Please note: you may need to carry out the bleed process more than once.


Bleeding the heating system in a rented apartment

As a tenant, you usually have the problem of no access to the boiler room. However, you do not have to turn off the circulation pump to successfully bleed the heating system. Simply proceed to bleed the radiators as described above, finishing with the radiator that is furthest away from the heat generator. 

Important: as a tenant, you are entitled to bleed the heating system. However, any further heating system maintenance measures are the responsibility of the landlord or the property management company.
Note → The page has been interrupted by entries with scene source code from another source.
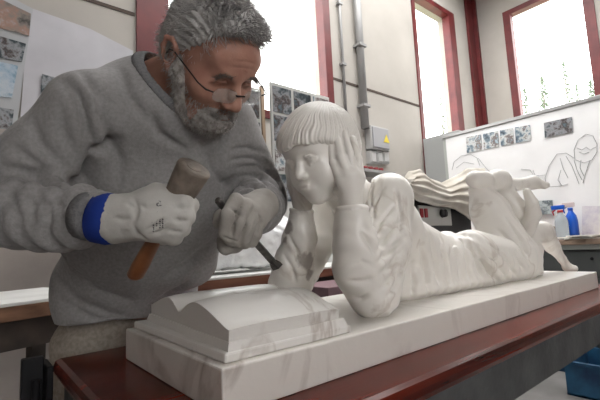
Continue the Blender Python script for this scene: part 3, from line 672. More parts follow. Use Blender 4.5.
bs = SDF(bshell, .003, .015, beard_post); bv, bf = bs.mesh(); bv = relax(bv, bf, 1); bn = vnormals(bv, bf); bv2 = bv+bn*(.0016*vnoise(bv, 170, 1))[:,None]
pick = rg.integers(0, len(bv), 4200); rt, nn_ = bv[pick], bn[pick]
r2, n2 = on_head(2600, bmask, 9); r3, n3 = on_head(900, lambda f, l, u: (f > .078) & (np.abs(l) < .030) & (u > -.0585-.25*np.abs(l)) & (u < -.042-.45*np.abs(l)), 10); r2 = np.concatenate([r2, r3]); n2 = np.concatenate([n2, n3]); rt = np.concatenate([rt, r2]); nn_ = np.concatenate([nn_, n2])
dr = nn_*.6-mU*.6+mF*.1+rg.normal(0, .3, (len(rt), 3)); dr /= np.linalg.norm(dr, axis=1, keepdims=True)
sv, sf = strands('b', rt-nn_*.001, dr, rg.uniform(.005, .011, len(rt)), .00065, None, None, seed=4)
link('beard', np.concatenate([bv2, sv]), np.concatenate([bf, sf+len(bv2)]), m_beard, man, True)
for s_ in (1, -1):
    c = np.array([[.091, s_*(.016+.030*t), .0225+.004*math.sin(t*3.1)-.010*t*t] for t in rg.uniform(0, 1, 150)])+rg.normal(0, .0018, (150, 3)); c[:,0] -= .9*np.abs(c[:,1])**2*10*.35
    rt = mc+c@np.array([mF, mL, mU]); dr = np.tile(mF*.5+mL*s_*.8+mU*.1, (150, 1))+rg.normal(0, .25, (150, 3)); dr /= np.linalg.norm(dr, axis=1, keepdims=True)
    sv, sf = strands('e', rt, dr, rg.uniform(.005, .009, 150), .0006, None, None, seed=6); link('eyebrow', sv, sf, m_brow, man, True)
# ---- glasses
m_lens = bpy.data.materials.new('lens_glass'); m_lens.use_nodes = True
_n = m_lens.node_tree.nodes; _l = m_lens.node_tree.links; _n.clear(); _o = _n.new('ShaderNodeOutputMaterial'); _t = _n.new('ShaderNodeBsdfTransparent'); _g = _n.new('ShaderNodeBsdfGlossy'); _m = _n.new('ShaderNodeMixShader'); _fr = _n.new('ShaderNodeFresnel')
_t.inputs[0].default_value = (.96, .97, .98, 1); _g.inputs['Roughness'].default_value = .03; _fr.inputs[0].default_value = 1.9
_m.inputs[0].default_value = .30; _l.new(_t.outputs[0], _m.inputs[1]); _l.new(_g.outputs[0], _m.inputs[2]); _l.new(_m.outputs[0], _o.inputs[0])
m_gf = mat('glasses_metal', (.035, .03, .03), .3, .7)
gl = box('eyeglasses', M(.1145, 0, -.002), (.003, .020, .003), m_gf, man, axes=MA, bev=.001); child_of(gl)
for s_ in (1, -1):
    bm = bmesh.new(); n = 24; ring = []
    for side in (0, 1):
        ring.append([bm.verts.new(tuple(M(.1135-.0018*side-.35*abs(.031)*0-.12*(abs(.031+.0245*math.cos(a))-.01), s_*(.032+.0245*abs(math.cos(a))**.75*math.copysign(1, math.cos(a))), -.006+.0155*abs(math.sin(a))**.8*math.copysign(1, math.sin(a))))) for a in [2*math.pi*k/n for k in range(n)]])
    bm.faces.new(ring[0]); bm.faces.new(ring[1][::-1])
    for k in range(n): bm.faces.new((ring[0][k], ring[0][(k+1)%n], ring[1][(k+1)%n], ring[1][k]))
    bm_link('lens', bm, m_lens, gl)
    tube('temple', [M(.108, s_*.058, -.001), M(.104, s_*.072, .001), M(.085, s_*.0775, .002), M(.0, s_*.083, .012), M(-.012, s_*.084, .008), M(-.024, s_*.083, -.010)], [.0014, .0016, .0013, .0013, .0016, .0018], m_gf, gl, n=8)
# ---- sweatshirt
rr_ = np.random.default_rng(4)
swt = [cap(SR, P(150, 100, .83), .064, .078, k=.05), cap(P(150, 100, .83), SL, .078, .066, k=.05), ell(P(148, 150, .885), (.175, .125, .17), k=.06), ell(P(138, 220, .955), (.178, .130, .17), k=.06), ell(P(128, 290, 1.02), (.178, .122, .17), k=.05), cap(P(205, 150, .88), P(190, 262, .97), .068, .068, k=.05),
    cap(SR, (SR+ER)/2, .068, .064, k=.03), cap((SR+ER)/2, ER, .064, .055, k=.03), cap(ER, P(50, 214, .645), .062, .050, k=.02), cap(P(50, 214, .645), WR, .050, .036, k=.02),
    cap(SL, EL, .064, .054, k=.03), cap(EL, P(256, 207, .85), .054, .050, k=.02), cap(P(256, 207, .85), P(252, 213, .81), .050, .044, k=.02), ell(P(165, 115, .80), (.10, .07, .06), k=.05)]
_a, _b = P(258, 202, .93), P(253, 213, .80)
for i in range(7):
    c = _a+(_b-_a)*i/6; tl = C((rr_.uniform(-.25, .25), rr_.uniform(-.3, .3), 1)); swt.append(ell(c, (.058-.0016*i, .056-.0016*i, .012), (C((1, 0, 0)), nrm(np.cross(tl, C((1, 0, 0)))), nrm(tl)), k=.007))
_a, _b = P(20, 213, .675), WR; _ax = nrm(_b-_a)
for i in range(8):
    u = i/7*.88; c = _a+(_b-_a)*u; tl = nrm(_ax+rr_.normal(0, .22, 3)); q_, w1, w2_ = ortho(tl); r_ = .064-.022*u; swt.append(ell(c, (r_, r_, .011), (w1, w2_, tl), k=.009))
neck_d = nrm(M(-.022, 0, -.04)-nb)
def spost(g, D):
    hole = prim_d(cap(nb+neck_d*.005, M(-.02, 0, -.03), .068, .085), g); D = np.maximum(D, -hole)
    hz = hem_z+.012*vnoise(g, 8, 1); return np.maximum(D, hz-g[...,2])
hem_z = float(P(80, 322, .93)[2])
s_pre = SDF(swt, .009, .03, spost)
G1 = [[(60, 78), (75, 88), (83, 108), (90, 135), (93, 152)], [(93, 155), (88, 168), (82, 180), (70, 184)], [(93, 154), (104, 150), (116, 140)], [(66, 185), (48, 180), (28, 174), (5, 168)]]
G2 = [[(20, 192), (30, 205), (34, 235)], [(34, 190), (44, 205), (46, 238)], [(48, 190), (58, 205), (60, 240)], [(62, 190), (72, 208), (72, 240)], [(6, 186), (14, 205), (18, 232)], [(74, 192), (83, 210), (82, 238)], [(56, 250), (70, 268), (95, 290), (130, 300)],
    [(54, 275), (75, 300), (110, 315), (130, 318)], [(60, 300), (90, 318), (125, 325)], [(100, 115), (120, 160), (118, 190)], [(225, 130), (218, 160), (222, 185)], [(150, 110), (160, 135), (185, 150)],
    [(205, 150), (215, 175), (232, 190)], [(80, 70), (100, 95), (104, 130)], [(120, 68), (128, 95), (150, 125)], [(215, 240), (190, 262), (160, 280)], [(210, 262), (180, 290), (150, 305)], [(30, 120), (40, 145), (62, 165)], [(10, 145), (30, 160), (50, 172)], [(60, 105), (62, 130), (75, 155)]]
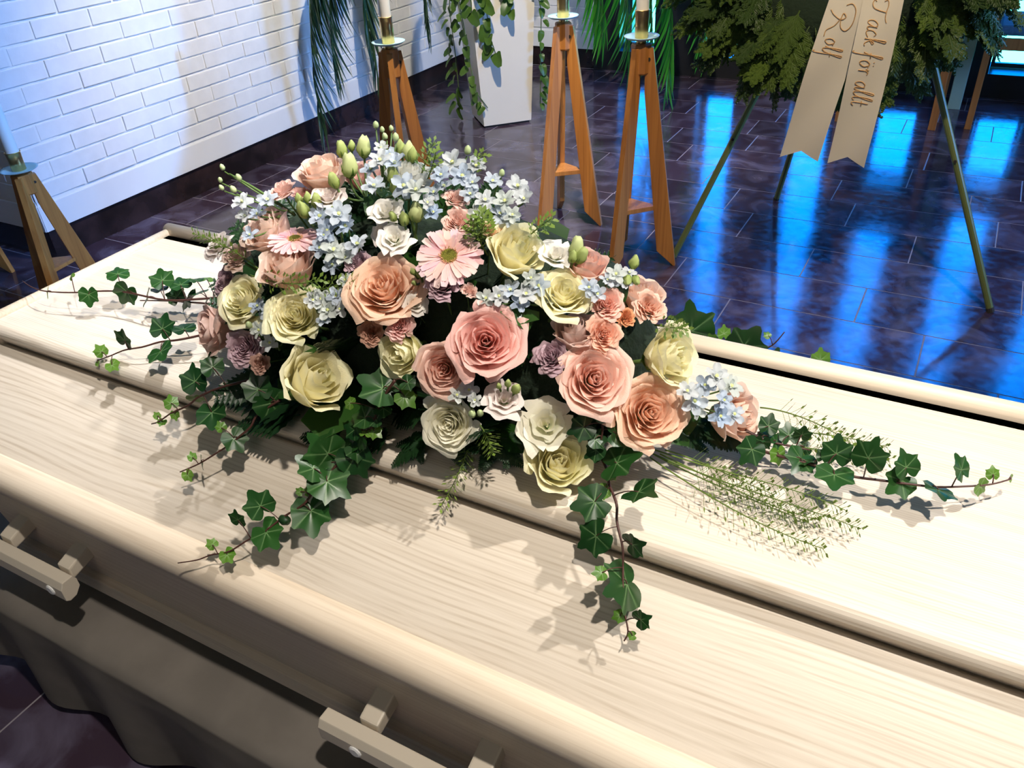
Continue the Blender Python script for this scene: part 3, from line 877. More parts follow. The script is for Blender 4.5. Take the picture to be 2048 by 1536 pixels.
def ribbon(x_top, x_bot, y_top, y_bot, ztop, zbot, w, label, flip, text):
    t = thing('ribbon', (0, 0, 0), label, 'ribbon')
    def S(u, v):
        # u across 0..1, v from top 0 to bottom 1
        x = lerp(x_top, x_bot, v) + (u - .5) * w * (1 + .04 * v) + .012 * math.sin(PI * v) * flip
        z = lerp(ztop, zbot, v)
        y = lerp(y_top, y_bot, v) - .02 * math.sin(PI * v * .9) + .006 * math.sin(v * 9 + u * 3)+.004*math.sin(u*PI)
        return Vector((x, y, z))
    b = MB()
    nu, nv = 8, 40
    for j in range(nv + 1):
        for i in range(nu + 1):
            u = i / nu; v = j / nv
            notch = .045 * (1 - abs(2 * u - 1)) * max(0, (v - .9) / .1)
            b.v.append(S(u, v * 1.0 - notch)); b.uv.append((u, v))
    for j in range(nv):
        for i in range(nu): q = j * (nu + 1) + i; b.f.append((q, q + 1, q + nu + 2, q + nu + 1))
    o = b.build('band', MT['satin'], t, smooth=True)
    for (strokes, v0, vs, u0, us) in text:
        for st in strokes:
            # text runs downwards, tops of the letters to the right
            pts = []
            for (a, h) in smooth_stroke(st):
                p = S(u0 + h * us, v0 + a * vs); pts.append(p + Vector((0, -.0012, .0004)))
            MB().tube(pts, .0014, 5).build('lettering', MT['gold'], t, smooth=True)
    return t


def smooth_stroke(pts, n=6):
    P = [Vector((*p, 0)) for p in pts]
    if len(P) < 3: return [(p.x, p.y) for p in P]
    out = []
    for i in range(len(P) - 1):
        a = P[max(i - 1, 0)]; b = P[i]; c = P[i + 1]; d = P[min(i + 2, len(P) - 1)]
        for k in range(n):
            t = k / n
            q = .5 * ((2 * b) + (c - a) * t + (2 * a - 5 * b + 4 * c - d) * t * t + (3 * b - a - 3 * c + d) * t ** 3)
            out.append((q.x, q.y))
    out.append((P[-1].x, P[-1].y)); return out


# script letters: strokes in (along, height), x-height .5, ascender 1
LT = {
 'R': ([[(.05, .55), (.0, .8), (.2, 1.05), (.6, 1.1), (.85, .9), (.75, .62), (.45, .5), (.3, .55), (.42, .7), (.5, .5), (.35, .1), (.2, -.1)], [(.45, .5), (.7, .3), (.85, .0), (1.05, -.02)]], 1.1),
 'T': ([[(.1, .75), (.05, .95), (.25, 1.05), (.5, 1.0), (.8, 1.0), (1.0, 1.12)], [(.55, 1.02), (.5, .6), (.4, .15), (.2, -.02), (.05, .1), (.12, .2)]], .85),
 'a': ([[(.45, .42), (.3, .5), (.08, .3), (.08, .05), (.22, .0), (.42, .3), (.47, .5), (.42, .1), (.5, .0), (.6, .08)]], .58),
 'c': ([[(.4, .42), (.28, .5), (.08, .3), (.08, .06), (.22, 0), (.45, .12)]], .48),
 'k': ([[(.05, 0), (.2, .6), (.32, 1.0), (.2, 1.02), (.12, .5), (.08, 0)], [(.12, .22), (.3, .46), (.4, .4), (.2, .25), (.35, .02), (.5, .05)]], .56),
 'f': ([[(.0, .1), (.2, .5), (.4, 1.0), (.3, 1.05), (.2, .6), (.12, 0), (.02, -.45), (-.08, -.4)], [(.05, .45), (.38, .47)]], .46),
 'ö': ([[(.25, .5), (.06, .3), (.08, .04), (.22, 0), (.42, .22), (.36, .46), (.22, .5), (.5, .44)], [(.16, .68), (.18, .72)], [(.36, .68), (.38, .72)]], .54),
 'o': ([[(.25, .5), (.06, .3), (.08, .04), (.22, 0), (.42, .22), (.36, .46), (.22, .5), (.5, .44)]], .54),
 'r': ([[(.05, .38), (.16, .5), (.12, 0)], [(.14, .3), (.28, .5), (.42, .46)]], .46),
 'l': ([[(.0, .1), (.2, .5), (.34, .98), (.24, 1.0), (.14, .5), (.12, .05), (.22, .0), (.34, .1)]], .36),
 't': ([[(.2, .85), (.12, .3), (.1, .04), (.2, 0), (.32, .1)], [(.02, .5), (.34, .52)]], .36)}


def text(s, cap=1.0):
    out = []; x = 0
    for ch in s:
        if ch == ' ': x += .32; continue
        st, adv = LT[ch]
        if ch.isupper(): out += [[(x + a * cap, .42 + (h - .5) * cap * .55) for a, h in q] for q in st]; x += adv * cap; continue
        out += [[(x + a, h) for a, h in q] for q in st]; x += adv
    return out, x


tR, lR = text('Rolf', 2.0); tT, lT = text('Tack för allt', 1.35)


ribbon(-.352, -.462, 2.70, 2.72, 1.12, .478, .118, 'left ivory satin ribbon with the short gold name, hanging from the wreath', -.2, [(tR, .262, .066, .24, .46)])
ribbon(-.292, -.314, 2.69, 2.71, 1.12, .478, .108, 'right ivory satin ribbon with the longer gold message, hanging from the wreath', .6, [(tT, .235, .072, .25, .5)])
# ------------------------------------------------------------------ flower arrangement
EC = Vector((-.60, .775, .77)); ER = Vector((.46, .215, .345))
GC = Vector((-.60, .79, .86))


def mound(px, py, k=1.0):
    d = ray(px, py); o = CAM - EC
    a = sum((d[i] / (ER[i] * k)) ** 2 for i in range(3)); b = 2 * sum(d[i] * o[i] / (ER[i] * k) ** 2 for i in range(3)); c = sum((o[i] / (ER[i] * k)) ** 2 for i in range(3)) - 1
    D = b * b - 4 * a * c
    t = (-b - math.sqrt(D)) / (2 * a) if D > 0 else -b / (2 * a)
    P = CAM + d * t
    if P.z < .8: P = on_z(px, py, .805)
    return P


def petal_mesh(name, R, H, rb, w, flare, curl, phase, spir=.08, ripple=.03, mat=None, nu=10, nv=8, point=0.0, close=0.0):
    rp = random.Random(int(phase * 1000) + 17)
    p1, p2 = rp.uniform(0, 6), rp.uniform(0, 6)
    def f(u, v):
        s = 2 * u - 1
        ww = w * (math.sin(PI * (.10 + .60 * v)) ** .7)
        th = s * ww
        r = rb + (R - rb) * math.sin(PI / 2 * min(1, v * 1.12)) ** .75
        e = max(0, v - .62) / .38
        r += flare * e ** 1.6 - close * v ** 2
        r *= 1 + spir * s
        z = H * (v ** .9) - curl * e ** 2 - H * .19 * v * v * abs(s) ** 3
        z += ripple * math.sin(4.5 * s + p1) * v ** 3 + point * max(0, 1 - abs(s) * 3) * e
        r += ripple * 1.2 * math.sin(6 * s + p2) * v ** 3 + point * .6 * max(0, 1 - abs(s) * 3) * e
        # outer rim rolls back a little at the shoulders
        r += flare * .5 * e * abs(s) ** 1.5
        return (r * math.cos(th), r * math.sin(th), z)
    b = MB(); b.grid(f, nu, nv); return b.mesh(name, mat, True)


def rose_template(n, mode, seed):
    rg = random.Random(seed); out = []
    th = rg.uniform(0, 6)
    for i in range(n):
        t = i / (n - 1)
        if mode == 'open':
            R = .05 + .82 * t ** 1.05; H = .86 - .16 * t ** 2; rb = .03 + .24 * t; w = lerp(2.4, 1.12, t ** .6); fl = .13 * t ** 1.5; cu = .20 * t ** 2; pt = .02 * t; cl = .0
        elif mode == 'cup':
            R = .05 + .62 * t ** .9; H = 1.05 - .12 * t ** 2; rb = .03 + .2 * t; w = lerp(2.4, 1.1, t ** .7); fl = .20 * max(0, t - .45) ** 1; cu = .22 * max(0, t - .45); pt = .05 * t; cl = .10 * (1 - t)
        elif mode == 'spray':
            R = .04 + .84 * t ** .95; H = .80 - .28 * t ** 2; rb = .03 + .2 * t; w = lerp(1.6, .75, t ** .6); fl = .12 * t; cu = .16 * t ** 2; pt = .0; cl = 0
        else:  # lisianthus
            R = .10 + .75 * t; H = .78 - .2 * t ** 2; rb = .04 + .1 * t; w = lerp(1.7, .95, t); fl = .28 * t; cu = .14 * t ** 2; pt = 0; cl = 0
        me = petal_mesh('petal', R, H, rb, w, fl, cu, rg.random() * 6, spir=.10 if mode != 'lisi' else .06, ripple=(.02 + .03 * t) * (1.3 if mode in ('lisi', 'spray') else 1), mat=MT['petal'] if mode != 'lisi' else MT['soft'], point=pt, close=cl)
        out.append((me, th, t)); th += (2.4 if mode in ('open', 'cup') else 2.05) + rg.uniform(-.15, .15)
    return out


TPL = {'open': [rose_template(24, 'open', 1), rose_template(25, 'open', 2), rose_template(23, 'open', 3)],
       'cup': [rose_template(18, 'cup', 4), rose_template(19, 'cup', 5)],
       'spray': [rose_template(30, 'spray', 6), rose_template(28, 'spray', 7)],
       'lisi': [rose_template(11, 'lisi', 8), rose_template(12, 'lisi', 9)]}
HT = {'open': .55, 'cup': .72, 'spray': .5, 'lisi': .5}


def sepals_mesh():
    b = MB()
    b.lathe([(.02, -.16), (.09, -.13), (.13, -.06), (.11, .02), (.05, .03)], 10)
    for i in range(5):
        a = i * 2 * PI / 5
        def f(u, v, a=a):
            w = .17 * (1 - v) ** .8; r = .10 + .42 * v - .06 * v * v
            x, y = r, (u - .5) * 2 * w
            return (x * math.cos(a) - y * math.sin(a), x * math.sin(a) + y * math.cos(a), -.04 + .42 * v * v - .02)
        b.grid(f, 2, 4)
    return b.mesh('sepals', MT['sepal'], True)


SEP = sepals_mesh()
FR = random.Random(21)


def flower(px, py, dia, kind, col, face, label, name='rose', cat='rose', group=None, k=1.0, squash=1.0, vary=.05, P=None):
    P = P or mound(px, py, k); R = 1.08 * px2m(dia, P) / 2 / {'open': .98, 'cup': .80, 'spray': .97, 'lisi': 1.05}[kind]
    ax = cdir(*face); q = zrot(ax, FR.uniform(0, 6.28))
    base = P - ax * R * HT[kind] * (1.0 if kind != 'cup' else 1.0)
    t = thing(name, base, label, cat, group)
    t.rotation_mode = 'QUATERNION'; t.rotation_quaternion = q; t.scale = (R, R, R * squash)
    tp = FR.choice(TPL[kind])
    for (me, th, tt) in tp:
        sh = 1 + FR.uniform(-vary, vary)
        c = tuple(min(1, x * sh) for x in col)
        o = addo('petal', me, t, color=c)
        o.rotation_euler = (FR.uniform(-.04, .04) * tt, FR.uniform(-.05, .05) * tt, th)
    addo('sepals', SEP, t)
    # stem into the foam
    g = Vector((lerp(P.x, GC.x, .45), lerp(P.y, GC.y, .8), .83))
    a = (q.inverted() @ (g - base)); a = Vector((a.x / R, a.y / R, a.z / (R * squash)))
    MB().tube([(0, 0, -.1), Vector((0, 0, -.1)) + Vector((0, 0, -.4)) * min(1, a.length * .4), a], .06 if kind != 'lisi' else .045, 6).build('stem', MT['stem'], t, smooth=True)
    return t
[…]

If the heat is not distributed properly even after bleeding, first contact the landlord who will then enlist the services of a heating engineer. 

Follow-up work after bleeding the system

Even if you have been able to bleed the heating system successfully, there are still a few things you need to consider afterwards. One particularly important task is to check the water or system pressure. When you bleed the heating system, some water is always lost. If it is a substantial amount, the water pressure in the heating system may drop. This can be seen on the pressure gauge. You may then need to top up the heating water. It's also worth doing a follow-up check. The heating system should be run for at least one hour after bleeding. The radiator furthest away from the boiler must then be checked again. If no more air escapes here, you have successfully bled your heating. 

Important: if problems continue to occur even though bleeding was successful, please contact a Viessmann partner who can inspect the system more closely on site. 


Does the heating system remain cold even after bleeding?

Sometimes the heating system remains cold or only gets half warm, even though it has been bled successfully. This may happen due to a variety of causes and is best determined for each individual case by an expert on site. For example, hydronic balancing may be necessary or the thermostatic valve may be stuck. It's also possible that other settings may need to be performed on the heating control unit.